23 May 2026
Nvidia (NVDA)
Stance: Attractive — hold and add on any AI-capex-fear dip below $200. Conviction: High. Suggested sizing: Maintain existing position; consider small additions on weakness below the stated level.
Thesis: Nvidia reported FQ1'27 revenue of $81.6B (+85% YoY) with 74.9% gross margin and 71.5% net margin. At ~23x annualized earnings, it is the cheapest it has been on a forward basis in 18 months — inexpensively priced for an 85% grower. CEO Jensen Huang flagged agentic AI as a new demand vector, and the Vera CPU announcement opens a $200B addressable market not yet priced in. Strong Buy consensus with ~35% upside to the average analyst target of $295-299 supports the constructive view.

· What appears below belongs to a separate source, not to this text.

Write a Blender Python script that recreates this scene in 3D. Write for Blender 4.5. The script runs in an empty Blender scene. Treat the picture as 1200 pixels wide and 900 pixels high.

Catalyst path: Hyperscaler AI capex supercycle (Meta $125B+ in 2026, Microsoft/Google/Amazon all accelerating); sovereign AI buildout (~$50B+ globally, Nvidia holds 52% share); agentic AI driving new inference workloads; Blackwell and Rubin product cycles sustaining ASP growth; $38.5B remaining buyback authorization.
Main risks: Data center concentration (85%+ of revenue) — any AI spending slowdown hits disproportionately; custom ASICs (Broadcom/Google TPU, Amazon Trainium, Meta MTIA) will erode share over 3-5 years; geopolitical export controls cap addressable market; law of large numbers mathematically limits sustained 85% growth rates.
What would change the call: Sell if hyperscaler AI capex guidance decelerates YoY for two consecutive quarters, or if data center revenue growth falls below 30% YoY on a reported quarter.
Watchlist action: Track next quarter's data center revenue growth rate and hyperscaler capex commentary. Consider adding on any dip below $200 driven by AI-capex-fear headlines rather than fundamental deterioration. The next major catalyst is the Rubin architecture product cycle announcement expected later this year.